> YOUR TASK: The material below holds a span beginning at the line with "Continue the Blender" and ending at the line with "mb = MB(); mb.tube([V((q.x". Quote that span exactly, both ends included, and only that span.
╭─ EXERCISE INPUTS
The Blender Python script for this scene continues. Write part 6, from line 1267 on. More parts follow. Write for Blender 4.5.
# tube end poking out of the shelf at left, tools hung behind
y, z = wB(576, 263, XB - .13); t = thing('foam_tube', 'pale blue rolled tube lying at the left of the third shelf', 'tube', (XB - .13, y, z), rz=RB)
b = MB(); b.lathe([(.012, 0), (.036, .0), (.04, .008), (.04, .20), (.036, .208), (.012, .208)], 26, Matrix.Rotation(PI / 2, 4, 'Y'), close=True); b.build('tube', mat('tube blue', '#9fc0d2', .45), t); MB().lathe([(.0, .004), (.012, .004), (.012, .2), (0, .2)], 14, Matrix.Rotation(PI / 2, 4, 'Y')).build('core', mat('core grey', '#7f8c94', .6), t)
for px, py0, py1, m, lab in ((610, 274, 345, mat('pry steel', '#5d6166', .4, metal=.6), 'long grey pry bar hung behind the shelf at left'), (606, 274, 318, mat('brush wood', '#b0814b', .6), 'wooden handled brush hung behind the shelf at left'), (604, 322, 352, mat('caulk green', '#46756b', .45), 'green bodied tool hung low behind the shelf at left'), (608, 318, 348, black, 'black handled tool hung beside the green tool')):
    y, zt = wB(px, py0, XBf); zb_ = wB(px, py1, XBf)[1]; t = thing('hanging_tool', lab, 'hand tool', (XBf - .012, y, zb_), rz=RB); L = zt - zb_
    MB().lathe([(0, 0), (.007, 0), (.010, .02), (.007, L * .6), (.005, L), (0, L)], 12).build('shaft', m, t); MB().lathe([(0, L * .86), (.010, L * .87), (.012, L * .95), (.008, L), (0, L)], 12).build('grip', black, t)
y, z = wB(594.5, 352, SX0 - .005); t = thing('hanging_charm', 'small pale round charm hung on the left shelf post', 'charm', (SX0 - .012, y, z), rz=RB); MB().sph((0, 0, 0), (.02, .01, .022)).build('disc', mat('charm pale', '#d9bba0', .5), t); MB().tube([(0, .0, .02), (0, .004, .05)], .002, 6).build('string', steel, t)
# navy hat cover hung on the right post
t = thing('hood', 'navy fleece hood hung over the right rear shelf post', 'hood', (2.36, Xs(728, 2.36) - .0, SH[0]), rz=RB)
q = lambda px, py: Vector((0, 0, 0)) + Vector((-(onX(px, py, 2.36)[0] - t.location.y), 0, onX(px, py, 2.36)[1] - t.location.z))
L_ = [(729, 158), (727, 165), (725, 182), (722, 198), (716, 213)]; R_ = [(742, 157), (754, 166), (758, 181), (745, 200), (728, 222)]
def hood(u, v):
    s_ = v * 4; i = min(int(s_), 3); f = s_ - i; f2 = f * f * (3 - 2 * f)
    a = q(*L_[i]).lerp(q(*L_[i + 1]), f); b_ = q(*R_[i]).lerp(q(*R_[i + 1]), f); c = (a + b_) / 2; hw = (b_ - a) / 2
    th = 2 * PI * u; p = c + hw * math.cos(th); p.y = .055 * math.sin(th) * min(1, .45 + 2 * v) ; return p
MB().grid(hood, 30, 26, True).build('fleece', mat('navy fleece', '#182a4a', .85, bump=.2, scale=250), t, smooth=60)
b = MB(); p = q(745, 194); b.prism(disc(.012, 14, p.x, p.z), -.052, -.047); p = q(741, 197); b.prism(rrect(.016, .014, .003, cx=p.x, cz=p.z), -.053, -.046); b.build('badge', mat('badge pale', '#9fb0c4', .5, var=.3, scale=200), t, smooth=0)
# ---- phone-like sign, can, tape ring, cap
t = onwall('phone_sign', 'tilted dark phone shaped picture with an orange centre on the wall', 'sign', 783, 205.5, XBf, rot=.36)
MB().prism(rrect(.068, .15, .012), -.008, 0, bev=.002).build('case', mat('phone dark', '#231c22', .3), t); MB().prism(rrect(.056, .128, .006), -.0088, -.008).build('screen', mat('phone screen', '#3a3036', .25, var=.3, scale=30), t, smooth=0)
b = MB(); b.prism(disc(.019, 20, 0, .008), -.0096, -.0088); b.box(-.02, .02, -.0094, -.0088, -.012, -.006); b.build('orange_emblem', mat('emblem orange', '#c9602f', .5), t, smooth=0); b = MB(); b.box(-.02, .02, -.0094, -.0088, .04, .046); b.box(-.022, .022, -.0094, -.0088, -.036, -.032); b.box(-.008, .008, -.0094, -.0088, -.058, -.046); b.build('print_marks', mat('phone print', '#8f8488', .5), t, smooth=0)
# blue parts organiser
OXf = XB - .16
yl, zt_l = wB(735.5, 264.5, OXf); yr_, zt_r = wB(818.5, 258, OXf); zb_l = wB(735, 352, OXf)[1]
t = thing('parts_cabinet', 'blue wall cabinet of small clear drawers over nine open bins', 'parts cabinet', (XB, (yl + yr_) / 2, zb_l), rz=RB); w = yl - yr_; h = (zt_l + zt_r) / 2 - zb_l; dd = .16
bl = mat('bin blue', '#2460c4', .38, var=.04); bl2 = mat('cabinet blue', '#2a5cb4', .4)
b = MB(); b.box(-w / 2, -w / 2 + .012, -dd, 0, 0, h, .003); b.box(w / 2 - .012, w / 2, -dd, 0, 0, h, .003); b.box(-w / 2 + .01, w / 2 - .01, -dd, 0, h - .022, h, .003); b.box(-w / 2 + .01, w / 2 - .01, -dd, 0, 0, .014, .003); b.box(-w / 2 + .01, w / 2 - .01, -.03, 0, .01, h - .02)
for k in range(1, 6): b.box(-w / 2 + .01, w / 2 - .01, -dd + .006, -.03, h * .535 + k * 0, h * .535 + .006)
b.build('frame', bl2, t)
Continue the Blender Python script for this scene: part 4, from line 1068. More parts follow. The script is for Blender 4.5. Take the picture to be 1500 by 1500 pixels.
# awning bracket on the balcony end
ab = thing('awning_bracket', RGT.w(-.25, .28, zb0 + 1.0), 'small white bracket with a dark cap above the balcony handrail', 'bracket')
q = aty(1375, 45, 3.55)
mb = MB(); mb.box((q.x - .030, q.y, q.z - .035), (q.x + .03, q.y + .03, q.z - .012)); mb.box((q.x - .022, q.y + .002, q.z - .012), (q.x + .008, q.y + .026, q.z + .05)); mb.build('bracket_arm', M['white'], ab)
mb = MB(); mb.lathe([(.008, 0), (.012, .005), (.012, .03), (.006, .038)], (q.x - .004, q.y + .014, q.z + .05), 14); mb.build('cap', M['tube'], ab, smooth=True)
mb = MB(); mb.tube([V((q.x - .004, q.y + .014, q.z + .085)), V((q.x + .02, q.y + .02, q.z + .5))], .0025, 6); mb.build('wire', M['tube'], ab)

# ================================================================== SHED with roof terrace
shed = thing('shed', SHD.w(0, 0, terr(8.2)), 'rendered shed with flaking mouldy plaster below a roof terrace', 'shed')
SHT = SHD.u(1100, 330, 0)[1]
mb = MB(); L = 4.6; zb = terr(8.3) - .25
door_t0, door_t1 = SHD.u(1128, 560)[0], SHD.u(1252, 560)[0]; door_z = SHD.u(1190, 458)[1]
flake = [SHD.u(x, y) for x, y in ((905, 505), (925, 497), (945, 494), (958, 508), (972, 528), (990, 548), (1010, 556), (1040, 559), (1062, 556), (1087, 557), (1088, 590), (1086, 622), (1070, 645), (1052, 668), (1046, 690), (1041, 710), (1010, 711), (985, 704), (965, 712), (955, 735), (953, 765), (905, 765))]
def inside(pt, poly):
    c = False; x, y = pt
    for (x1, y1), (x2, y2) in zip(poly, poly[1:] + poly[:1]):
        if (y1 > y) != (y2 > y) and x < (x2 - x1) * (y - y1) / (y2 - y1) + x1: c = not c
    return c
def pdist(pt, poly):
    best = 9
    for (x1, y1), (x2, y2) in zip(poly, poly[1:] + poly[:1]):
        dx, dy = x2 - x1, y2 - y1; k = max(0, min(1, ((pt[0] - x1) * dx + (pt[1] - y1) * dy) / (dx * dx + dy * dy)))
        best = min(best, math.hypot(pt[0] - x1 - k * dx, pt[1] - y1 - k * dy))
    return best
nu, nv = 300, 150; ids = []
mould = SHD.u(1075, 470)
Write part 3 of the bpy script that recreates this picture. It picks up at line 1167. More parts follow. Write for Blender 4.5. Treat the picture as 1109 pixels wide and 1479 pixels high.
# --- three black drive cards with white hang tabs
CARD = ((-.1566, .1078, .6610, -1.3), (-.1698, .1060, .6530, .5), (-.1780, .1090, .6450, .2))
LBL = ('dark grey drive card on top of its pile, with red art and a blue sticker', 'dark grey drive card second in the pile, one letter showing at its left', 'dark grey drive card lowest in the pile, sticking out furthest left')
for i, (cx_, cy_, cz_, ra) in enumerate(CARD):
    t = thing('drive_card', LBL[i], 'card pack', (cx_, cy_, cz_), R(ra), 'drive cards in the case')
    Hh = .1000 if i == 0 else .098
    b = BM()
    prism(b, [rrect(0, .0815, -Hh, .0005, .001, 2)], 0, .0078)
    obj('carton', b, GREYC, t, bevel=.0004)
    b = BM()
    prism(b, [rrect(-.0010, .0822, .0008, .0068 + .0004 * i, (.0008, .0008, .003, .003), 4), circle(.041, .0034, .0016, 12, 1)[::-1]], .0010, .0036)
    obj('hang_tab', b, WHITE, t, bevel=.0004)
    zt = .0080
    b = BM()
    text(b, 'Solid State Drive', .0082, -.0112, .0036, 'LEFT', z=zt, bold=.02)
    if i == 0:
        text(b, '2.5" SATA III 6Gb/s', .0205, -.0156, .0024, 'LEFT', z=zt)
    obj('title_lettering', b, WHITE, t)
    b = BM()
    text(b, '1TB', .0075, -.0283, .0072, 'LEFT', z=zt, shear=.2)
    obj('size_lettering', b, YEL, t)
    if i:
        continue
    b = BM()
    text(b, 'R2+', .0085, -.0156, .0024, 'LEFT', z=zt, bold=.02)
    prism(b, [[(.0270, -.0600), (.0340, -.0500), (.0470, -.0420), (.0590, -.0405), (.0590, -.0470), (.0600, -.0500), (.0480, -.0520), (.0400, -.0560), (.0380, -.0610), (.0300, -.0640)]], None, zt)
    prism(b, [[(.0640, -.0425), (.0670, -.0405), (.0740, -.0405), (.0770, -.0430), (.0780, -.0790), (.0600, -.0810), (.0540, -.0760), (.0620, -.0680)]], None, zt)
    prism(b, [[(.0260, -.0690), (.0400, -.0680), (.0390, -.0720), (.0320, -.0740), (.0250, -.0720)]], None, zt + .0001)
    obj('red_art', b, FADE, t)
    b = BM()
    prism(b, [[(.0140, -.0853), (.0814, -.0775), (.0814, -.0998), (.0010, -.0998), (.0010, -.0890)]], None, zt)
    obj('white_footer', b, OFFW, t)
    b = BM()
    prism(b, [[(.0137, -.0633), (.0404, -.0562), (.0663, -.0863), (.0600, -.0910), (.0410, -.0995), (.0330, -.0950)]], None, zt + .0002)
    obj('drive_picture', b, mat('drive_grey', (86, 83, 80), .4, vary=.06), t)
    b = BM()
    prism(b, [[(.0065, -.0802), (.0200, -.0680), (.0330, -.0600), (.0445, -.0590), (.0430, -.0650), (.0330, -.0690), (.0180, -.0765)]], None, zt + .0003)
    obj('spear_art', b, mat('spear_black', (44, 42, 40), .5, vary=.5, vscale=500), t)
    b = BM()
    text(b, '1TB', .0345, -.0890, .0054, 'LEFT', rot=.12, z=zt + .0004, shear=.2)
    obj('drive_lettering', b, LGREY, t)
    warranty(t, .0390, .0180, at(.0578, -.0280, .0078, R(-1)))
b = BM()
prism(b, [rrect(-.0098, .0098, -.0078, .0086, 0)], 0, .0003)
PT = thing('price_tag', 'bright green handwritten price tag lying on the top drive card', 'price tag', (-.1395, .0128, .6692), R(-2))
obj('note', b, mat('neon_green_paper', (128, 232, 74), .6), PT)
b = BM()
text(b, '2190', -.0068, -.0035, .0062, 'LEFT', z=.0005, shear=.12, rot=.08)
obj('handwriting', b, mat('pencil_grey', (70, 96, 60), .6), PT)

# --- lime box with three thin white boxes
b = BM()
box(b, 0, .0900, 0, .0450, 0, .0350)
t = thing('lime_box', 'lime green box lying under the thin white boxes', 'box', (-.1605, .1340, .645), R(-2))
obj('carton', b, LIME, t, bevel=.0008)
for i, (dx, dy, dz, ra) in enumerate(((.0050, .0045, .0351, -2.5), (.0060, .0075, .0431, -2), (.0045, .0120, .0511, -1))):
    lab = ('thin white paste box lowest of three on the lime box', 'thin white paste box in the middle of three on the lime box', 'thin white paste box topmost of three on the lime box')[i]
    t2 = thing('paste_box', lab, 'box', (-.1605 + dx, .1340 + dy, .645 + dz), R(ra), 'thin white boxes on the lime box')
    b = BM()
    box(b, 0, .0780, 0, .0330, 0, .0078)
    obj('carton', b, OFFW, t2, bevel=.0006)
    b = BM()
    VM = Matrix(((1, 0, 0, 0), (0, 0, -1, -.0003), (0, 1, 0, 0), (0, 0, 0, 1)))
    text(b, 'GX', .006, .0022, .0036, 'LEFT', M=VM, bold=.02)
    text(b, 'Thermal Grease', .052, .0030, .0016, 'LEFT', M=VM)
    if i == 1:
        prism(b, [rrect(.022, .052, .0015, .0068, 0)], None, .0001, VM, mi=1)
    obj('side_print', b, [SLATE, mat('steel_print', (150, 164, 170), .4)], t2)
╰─
> OUTPUT OF THE TASK:
Continue the Blender Python script for this scene: part 4, from line 1068. More parts follow. The script is for Blender 4.5. Take the picture to be 1500 by 1500 pixels.
# awning bracket on the balcony end
ab = thing('awning_bracket', RGT.w(-.25, .28, zb0 + 1.0), 'small white bracket with a dark cap above the balcony handrail', 'bracket')
q = aty(1375, 45, 3.55)
mb = MB(); mb.box((q.x - .030, q.y, q.z - .035), (q.x + .03, q.y + .03, q.z - .012)); mb.box((q.x - .022, q.y + .002, q.z - .012), (q.x + .008, q.y + .026, q.z + .05)); mb.build('bracket_arm', M['white'], ab)
mb = MB(); mb.lathe([(.008, 0), (.012, .005), (.012, .03), (.006, .038)], (q.x - .004, q.y + .014, q.z + .05), 14); mb.build('cap', M['tube'], ab, smooth=True)
mb = MB(); mb.tube([V((q.x - .004, q.y + .014, q.z + .085)), V((q.x + .02, q.y + .02, q.z + .5))], .0025, 6); mb.build('wire', M['tube'], ab)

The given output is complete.